Sunday Storytime

I like routine and predictability, but re-starting this blog was not planned. Every post so far has been on a whim. I have no agenda. But for someone who makes incessant to-do lists each week and day, I want some sort of box to check every week regarding this blog. As I was taking potential suitors into consideration, I thought about some of the stories I’ve alluded to or told in previous posts. Here was the impetus for my latest installment, Sunday Storytime.

Sit cross-legged on the classroom carpet scraps square, turn your voices off, and picture me sitting in the teacher-chair and awkwardly trying to read and show pictures simultaneously.

Preface: This story acknowledges the existence of human waste and the sometimes uncontrollable nature of human waste.

Once upon a time…

My job requires me to work on the weekends quite often. We live close to my place of employment and we also have one car, so I will usually have The H chauffeur me to/from work. There are so many perks about this: not paying for parking, often times treated to coffee, sweet serenades to the latest Just Timberlake hit on the radio, someone to scrape (currently plow) the snow off the car, etc. There are certain streets in town we tend to avoid because you are better off hopping one-legged with a blindfold down it, than driving. (Yes, that is a bit dramatic, but this is storytime!)

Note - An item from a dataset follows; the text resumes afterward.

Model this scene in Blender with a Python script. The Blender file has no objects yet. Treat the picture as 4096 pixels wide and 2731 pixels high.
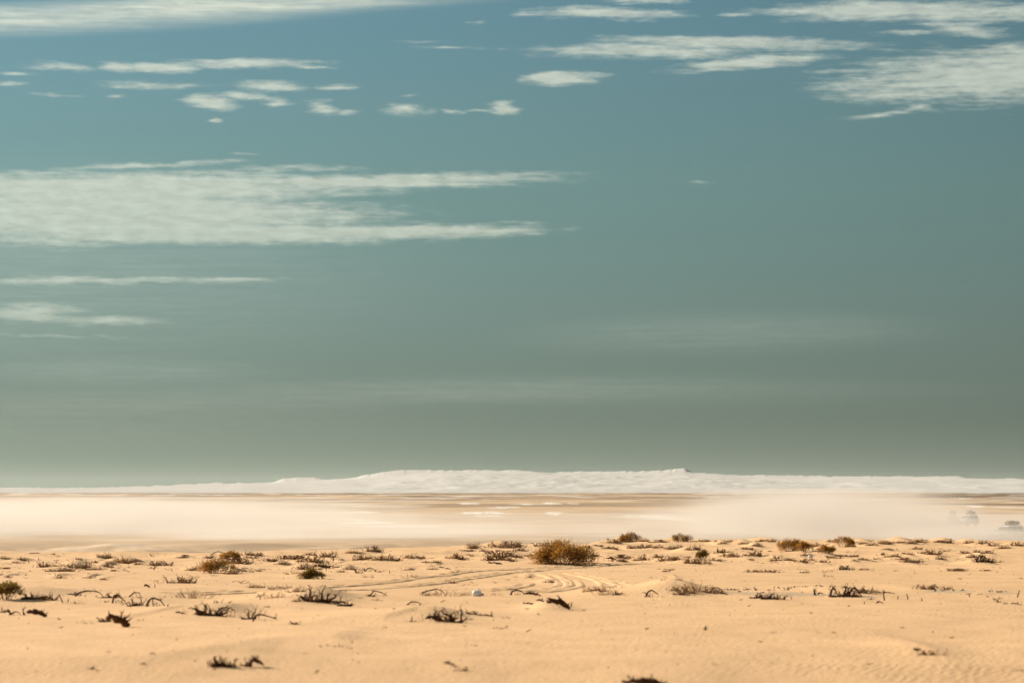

This chilly Saturday morning around this time last year, we didn’t avoid one of the said streets. We were stuck at one of those horrible stoplights where the streets are not perpendicular so you have to sit through an eternity of red lights just for you to get your 3 seconds of green light fame. We have a beautiful public library in town, almost always teeming with families and individuals looking to check out the next Fifty Shades of the Scarlet Letter, or attend a legitimate storytime put on by the friendly library staff. As we sat at this light, I’m sure we chatted about something really important. Actually, I’m almost positive we were complaining incessantly about said stoplight. As the light turned green and the line of traffic started to eek forward (one second delay after it turns green for every car in front of you, says Dad), I look to the sidewalk. I see only one person. She has a grocery bag and then a grocery cart. In areas like where we live, people walk a most places, so they invest in fun little contraptions such as these to help them cart around their days’ purchases. It really is convenient on so many levels. One bag and one cart, that is all she has. There are cars parked along the side of the street, parallel parked because urban areas would have it no other way (dang them!).

Then she drops her bag and lets go of her cart. Oh no, is she alright?! Then she drops her pants. One hop down the curb to a black American-made sedan.The bumper of a kind-hearted library lover as her toilet seat, she relieves herself. I will use the word relieves, but that is keeping things G-rated. Really, people, the image of what I saw is seared into my photographic memory for-ev-er. I will not write the details that I might tell you in person (depending on our level of intimacy and immaturity). Some of you would get the nitty-gritty, and you’d like it.

I turned to the then fiancé, jaw-dropped and speechless. And he asks, “Did she just do what I think she did?” I nod my head, still silent. Approximately thirty seconds later we’re at my job, and now I’ve broken my silence with uncontrollable, ab-cramping laughter. Not knowing my co-workers as well as I do now, I think they thought I came in intoxicated, especially with the story I claimed I just witnessed. For the first hour of work I would have it under control, then giggle like a kid, hoping that a customer did not need help while I composed myself for the 100th time.

We avoid this street now, for more than just the annoying stop-light. And, I vow never to park my car outside the library, not just because I can’t parallel park, but because my car is white and, well, toilets are white. So, boys and girls, this is the story about how my mile-ish commute turned into one of my most memorable road trips.